«Non sono un disertore, ho avuto la tachicardia»

da Roma

La tempesta, la rappacificazione e poi il giallo. È una vicenda intricata quella del senatore di An Francesco Divella. Bollato come il «disertore» in quanto assente nella votazione decisiva sul pacchetto sicurezza, e per questo espulso dal gruppo al Senato, ha spiegato le sue ragioni in una lettera indirizzata «al suo presidente», Gianfranco Fini. «Ho avuto problemi di salute». Una versione che gli vale il reintegro nelle file aennine. In serata, però, le agenzie battono le dichiarazioni rese alla Gazzetta del Mezzogiorno nelle quali rivela di essere dovuto partire per Zurigo per lavoro.

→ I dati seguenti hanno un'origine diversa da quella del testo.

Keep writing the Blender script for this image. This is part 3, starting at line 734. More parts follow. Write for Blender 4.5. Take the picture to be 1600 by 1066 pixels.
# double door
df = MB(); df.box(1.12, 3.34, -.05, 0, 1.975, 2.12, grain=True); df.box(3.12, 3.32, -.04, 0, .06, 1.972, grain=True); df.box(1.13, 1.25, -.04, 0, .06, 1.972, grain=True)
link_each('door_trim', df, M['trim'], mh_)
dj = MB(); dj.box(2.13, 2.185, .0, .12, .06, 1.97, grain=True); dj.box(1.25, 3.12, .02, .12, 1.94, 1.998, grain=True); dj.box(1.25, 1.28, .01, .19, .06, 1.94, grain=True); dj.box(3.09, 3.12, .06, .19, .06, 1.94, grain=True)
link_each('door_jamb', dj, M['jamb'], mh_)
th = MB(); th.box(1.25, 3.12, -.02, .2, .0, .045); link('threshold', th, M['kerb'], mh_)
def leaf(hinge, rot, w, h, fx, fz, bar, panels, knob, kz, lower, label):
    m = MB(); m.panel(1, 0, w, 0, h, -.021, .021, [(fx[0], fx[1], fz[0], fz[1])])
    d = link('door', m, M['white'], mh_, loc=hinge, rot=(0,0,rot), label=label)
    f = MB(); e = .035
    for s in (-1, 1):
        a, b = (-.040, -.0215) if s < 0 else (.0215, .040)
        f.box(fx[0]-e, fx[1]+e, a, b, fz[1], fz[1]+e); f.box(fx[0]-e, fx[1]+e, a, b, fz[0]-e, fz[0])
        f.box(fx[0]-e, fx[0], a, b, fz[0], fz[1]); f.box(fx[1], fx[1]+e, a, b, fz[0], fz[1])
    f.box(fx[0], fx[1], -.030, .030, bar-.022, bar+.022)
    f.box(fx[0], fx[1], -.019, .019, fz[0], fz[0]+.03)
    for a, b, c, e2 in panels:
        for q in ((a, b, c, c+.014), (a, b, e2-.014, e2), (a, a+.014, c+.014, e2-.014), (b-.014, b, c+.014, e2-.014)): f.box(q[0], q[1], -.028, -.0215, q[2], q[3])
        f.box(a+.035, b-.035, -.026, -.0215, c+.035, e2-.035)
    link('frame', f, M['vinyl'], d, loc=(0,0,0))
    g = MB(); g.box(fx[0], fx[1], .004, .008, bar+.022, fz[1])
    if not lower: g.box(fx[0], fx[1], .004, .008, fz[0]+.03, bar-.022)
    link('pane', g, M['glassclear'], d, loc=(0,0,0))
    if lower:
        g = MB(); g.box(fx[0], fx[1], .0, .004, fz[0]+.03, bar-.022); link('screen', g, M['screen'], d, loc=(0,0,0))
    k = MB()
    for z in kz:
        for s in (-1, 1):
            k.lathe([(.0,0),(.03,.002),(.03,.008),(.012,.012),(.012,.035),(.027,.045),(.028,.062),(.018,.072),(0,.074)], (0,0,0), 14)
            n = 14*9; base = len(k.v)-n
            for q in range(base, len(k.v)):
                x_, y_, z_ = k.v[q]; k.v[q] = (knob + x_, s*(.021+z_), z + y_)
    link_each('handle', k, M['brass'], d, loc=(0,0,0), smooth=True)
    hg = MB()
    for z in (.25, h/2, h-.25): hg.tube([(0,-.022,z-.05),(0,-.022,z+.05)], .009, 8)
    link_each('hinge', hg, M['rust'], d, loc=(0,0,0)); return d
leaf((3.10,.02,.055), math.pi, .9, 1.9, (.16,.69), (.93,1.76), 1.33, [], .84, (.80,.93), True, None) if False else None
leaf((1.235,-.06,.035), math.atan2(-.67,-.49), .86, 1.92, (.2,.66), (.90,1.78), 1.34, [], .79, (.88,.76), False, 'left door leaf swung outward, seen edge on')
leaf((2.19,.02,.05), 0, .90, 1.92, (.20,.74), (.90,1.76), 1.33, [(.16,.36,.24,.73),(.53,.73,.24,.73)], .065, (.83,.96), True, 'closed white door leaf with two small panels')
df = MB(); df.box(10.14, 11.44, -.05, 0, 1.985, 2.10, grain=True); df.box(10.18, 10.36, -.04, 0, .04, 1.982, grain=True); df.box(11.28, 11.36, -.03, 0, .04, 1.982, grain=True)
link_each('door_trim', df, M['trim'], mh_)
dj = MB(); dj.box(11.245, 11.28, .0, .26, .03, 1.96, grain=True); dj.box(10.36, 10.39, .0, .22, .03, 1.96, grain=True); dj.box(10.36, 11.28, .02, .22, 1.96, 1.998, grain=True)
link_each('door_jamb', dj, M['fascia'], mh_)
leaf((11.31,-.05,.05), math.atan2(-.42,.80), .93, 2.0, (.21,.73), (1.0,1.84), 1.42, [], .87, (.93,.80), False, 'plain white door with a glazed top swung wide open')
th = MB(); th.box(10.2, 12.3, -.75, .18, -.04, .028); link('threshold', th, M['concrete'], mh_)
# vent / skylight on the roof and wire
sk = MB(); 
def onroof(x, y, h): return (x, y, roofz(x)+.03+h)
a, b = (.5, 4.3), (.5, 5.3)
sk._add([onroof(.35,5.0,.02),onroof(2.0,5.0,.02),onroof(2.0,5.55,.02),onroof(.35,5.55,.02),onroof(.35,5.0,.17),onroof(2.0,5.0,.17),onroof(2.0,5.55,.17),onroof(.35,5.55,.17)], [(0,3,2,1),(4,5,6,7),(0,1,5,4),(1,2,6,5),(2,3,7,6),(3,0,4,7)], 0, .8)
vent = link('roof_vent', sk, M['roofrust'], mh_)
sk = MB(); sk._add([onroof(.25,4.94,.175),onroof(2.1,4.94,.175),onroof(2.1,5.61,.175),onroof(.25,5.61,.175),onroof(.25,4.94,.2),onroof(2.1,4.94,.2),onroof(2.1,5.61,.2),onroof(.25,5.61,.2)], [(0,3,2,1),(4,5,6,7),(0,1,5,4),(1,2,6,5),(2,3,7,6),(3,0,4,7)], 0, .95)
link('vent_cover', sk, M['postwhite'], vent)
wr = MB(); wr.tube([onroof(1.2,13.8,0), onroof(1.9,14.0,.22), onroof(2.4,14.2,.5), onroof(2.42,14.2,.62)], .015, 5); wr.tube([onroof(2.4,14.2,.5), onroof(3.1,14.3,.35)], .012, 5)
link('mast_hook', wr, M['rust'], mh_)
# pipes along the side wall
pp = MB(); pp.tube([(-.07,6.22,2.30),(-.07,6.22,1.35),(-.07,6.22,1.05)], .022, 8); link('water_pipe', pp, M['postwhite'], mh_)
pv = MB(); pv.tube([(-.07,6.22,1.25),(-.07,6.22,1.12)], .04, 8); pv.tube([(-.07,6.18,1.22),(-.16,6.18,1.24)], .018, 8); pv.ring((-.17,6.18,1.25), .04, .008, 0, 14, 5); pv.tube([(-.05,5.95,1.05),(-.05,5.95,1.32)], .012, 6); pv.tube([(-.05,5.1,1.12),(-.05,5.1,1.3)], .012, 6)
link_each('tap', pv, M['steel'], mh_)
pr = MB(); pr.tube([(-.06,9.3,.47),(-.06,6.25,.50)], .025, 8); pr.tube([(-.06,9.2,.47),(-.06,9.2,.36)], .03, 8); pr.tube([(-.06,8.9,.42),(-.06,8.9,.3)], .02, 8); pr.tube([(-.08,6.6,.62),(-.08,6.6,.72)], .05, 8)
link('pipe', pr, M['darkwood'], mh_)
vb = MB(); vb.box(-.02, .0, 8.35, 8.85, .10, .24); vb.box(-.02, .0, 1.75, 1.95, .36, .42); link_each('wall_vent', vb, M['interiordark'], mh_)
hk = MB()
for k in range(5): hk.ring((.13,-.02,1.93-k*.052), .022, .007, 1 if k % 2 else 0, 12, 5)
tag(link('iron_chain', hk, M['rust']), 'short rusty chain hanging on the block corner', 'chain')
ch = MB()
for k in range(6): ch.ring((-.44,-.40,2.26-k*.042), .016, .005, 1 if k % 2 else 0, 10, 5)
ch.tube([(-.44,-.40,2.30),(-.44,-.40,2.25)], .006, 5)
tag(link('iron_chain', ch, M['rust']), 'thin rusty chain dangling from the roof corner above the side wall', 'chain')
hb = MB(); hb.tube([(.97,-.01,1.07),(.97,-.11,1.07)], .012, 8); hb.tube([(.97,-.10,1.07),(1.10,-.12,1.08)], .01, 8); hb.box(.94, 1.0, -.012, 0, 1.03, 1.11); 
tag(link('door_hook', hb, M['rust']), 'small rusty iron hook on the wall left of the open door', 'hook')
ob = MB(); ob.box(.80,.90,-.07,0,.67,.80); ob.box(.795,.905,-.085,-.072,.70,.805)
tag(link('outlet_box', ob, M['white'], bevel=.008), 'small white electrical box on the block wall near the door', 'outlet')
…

Il cerchio si chiude quando l’industriale spiega di essersi sentito male sul suolo straniero e aver preferito tornare a casa a Bari, con il suo aereo privato, e non in Senato a votare come aveva previsto.
Senatore Divella, cosa è successo giovedì?
«Semplice, ero presente in mattinata ma il pomeriggio ho avuto un improvviso malore che mi ha costretto a un ricovero ospedaliero».
I suoi colleghi l’hanno cercata in tutti i modi, con telefonate e sms.
«Mi dispiace per quanto accaduto. Neppure mia moglie sapeva niente. Ma io sono una persona per bene che fa politica per passione, certo non per interesse. Ho letto cose che mi hanno ferito».
Deve mettere in conto che qualcuno possa aver fatto cattivi pensieri.
«Sono stato sottoposto a una gogna mediatica che non mi meritavo. Stiamo lì barricati da due mesi. Io ho 63 anni e porto anche avanti un’azienda, ho un doppio stress con cui fare i conti. Può capitare che il fisico possa cedere».
Quale illazione le ha fatto più male?
«Guardi, non voglio neanche pensarci. Voglio solo gettarmi nel mio lavoro ora che è passata la paura».
Come ha fatto a far cambiare idea a Fini e Matteoli?
«Ho soltanto scritto una lettera, punto e basta. Per il resto fanno fede i miei 40 anni di militanza nella destra e le mie presenze assidue di questi mesi. Siamo in una situazione che uno non si può neppure sentire male, anzi, non si può neppure allontanare per andare in bagno».
Lei è alla prima legislatura?
«Sì, è il mio battesimo questo con la vita parlamentare».
Lo rifarebbe?
«L’esperienza è bella ma molto faticosa e porta a momenti di stress notevole anche perché io ho pure la vita d’azienda».
Ma ora come si sente? Tutto superato?
«Ho appena fatto ulteriori accertamenti per una tachicardia con extrasistole. È la prima volta che mi è venuta, quindi è stato un bello spavento».
Le dispiace che qualcuno possa aver dubitato di lei?
«Guardi, sono quasi due mesi che sto lì a votare e non sono mai mancato. Credo che sia stato evidente a tutti che se non ero lì in un momento importante doveva essere qualcosa di serio».
Ha tirato un sospiro di sollievo quando ha saputo che la sua assenza non sarebbe comunque risultata decisiva?
«Sì, per fortuna non è stato decisivo il mio voto, altrimenti il dolore sarebbe stato forte».
Come vede le sorti del governo?
«Prodi non può riuscire a tenere insieme tredici partiti con interessi e obiettivi diversi. Non penso possa continuare a sostenere questo logorio all’infinito. Le sembra normale che su un tema come la sicurezza sia costretto a porre la fiducia? È un sintomo imbarazzante».
Da titolare della Divella come vede lo stato del Paese?
«Per fortuna io opero in un settore, quello alimentare, in cui, sia pure senza utili stratosferici, si subiscono meno contraccolpi.

Ma non c’è dubbio che questa Finanziaria che va a punire chi investe con l’eliminazione degli ammortamenti anticipati crei qualche problema, soprattutto per una realtà come la Divella che spende decine di milioni in tecnologie. Sostanzialmente agevolano chi non investe. Paradossale».